Federal agents, at the behest of the ATF, then manually check the NICS on a daily basis to see whether an individual the ATF flagged has purchased a firearm. The ATF appears to be using this system to monitor suspected criminals or straw purchasers.
NICS works to stop individuals banned from purchasing firearms from doing so. A prospective gun purchase must clear the background check before the dealer may complete the sale. Federal law also requires that the NICS record of a gun purchase be deleted after 24 hours. Hence, the need for the FBI to check the system daily.

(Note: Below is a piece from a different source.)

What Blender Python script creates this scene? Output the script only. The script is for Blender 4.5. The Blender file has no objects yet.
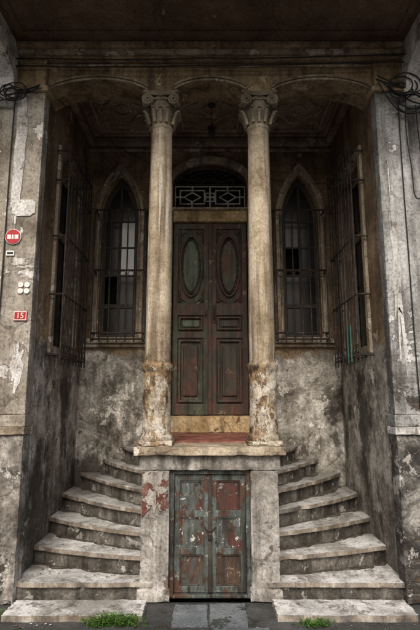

This process may go on indefinitely. One email from an FBI agent to an ATF official confirming a specific monitoring request indicated the agent was prepared to routinely monitor one suspect for roughly an entire year.
"I will monitor your suspect for 180 days, at the end of 180 days I will contact you and ask if you would like to continue for another hundred days and keep repeating this process until such time as you wish the investigation stop," read the email.
Gun Owners of America told the outlet that the agency was using this method to effectively surveil Americans without going through the warrant process.
"If they had probable cause, they could seek a warrant from a judge, but they aren’t doing that. They are just deciding they have some reason to believe a certain person’s exercise of Second Amendment rights needs to be monitored," said GOA attorney Rob Olson. "And it’s their own system so they make up their own standards. There doesn’t appear to be any oversight here."
"They are basically tracking—without a warrant—every gun purchase by these people," Olson also said. "There’s no legal process here. At best, this is highly questionable, if not outright unlawful."